Ce livre pourrait plaire à tous les auteurs de S.-F. française qui ont placé l'art au centre de leur œuvre, et lui prêtent un rôle révolutionnaire ou mystique : Pablo, en allant à la rencontre des Sirènes, se fait héros sacrificiel, et chose originale, sa référence religio-culturelle est moins la Crucifixion que les sacrifices humains de ses ancêtres aztèques à Quetzalcoatl. Hélas, le livre force trop la note dans les références mexicaines, en particulier dans son écriture bourrée d'hispanismes douteux : si Pablo avait des difficultés avec l'anglais, on suppose que ce ne seraient pas les mots les plus simples de la langue qu'il remplacerait par des expressions espagnoles ; et les désinences hispaniques (-ito, -ada, etc.) plaquées sur des mots purement anglais n'arrivent pas à me convaincre. Elles fatiguent. Il faut dire que le livre n'est qu'un long flash-back sous prétexte d'interview du protagoniste — devenu célèbre —, entrecoupée des réminiscences de ceux qui l'ont côtoyé. Comme la majeure partie du texte est un long monologue de Pablo, le mode oral justifie les outrances du style. Je ne m'y suis pas accoutumé, et l'exagération oratoire de Pablo Cortez est venue s'ajouter aux exagérations du scénario ; la voix narrative se confond trop avec celle du personnage, et son arrogance totale trop bien traduite dans ses succès.
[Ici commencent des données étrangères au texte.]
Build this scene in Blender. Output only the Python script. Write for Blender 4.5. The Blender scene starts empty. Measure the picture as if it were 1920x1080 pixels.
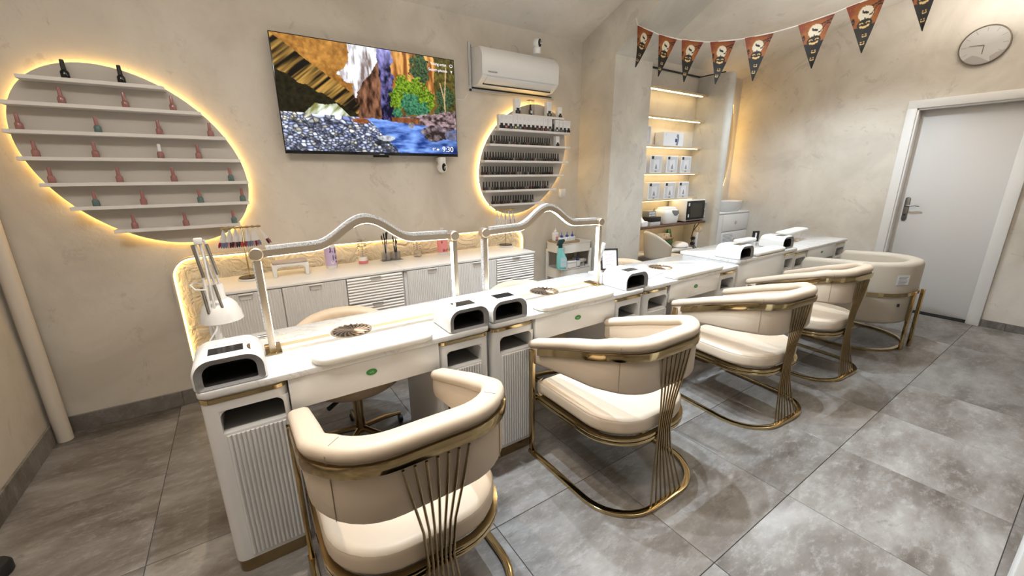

Il y a dans le livre quelques scènes fortes (Cortez se relevant d'un lit d'hôpital possédé par le désir de peindre et se servant des seules matières organiques à sa disposition), et pas mal de jeu sur les jargons des différents personnages. Mais il manque de finesse ; on ne voit pas ce qui est si original dans l'œuvre de M. Cortez, ni finalement dans celle de M. Hogan, au-delà d'une juxtaposition inusitée du contexte social de l'Amérique contemporaine (la montée de la population “hispanique”) et des clichés de la S.-F.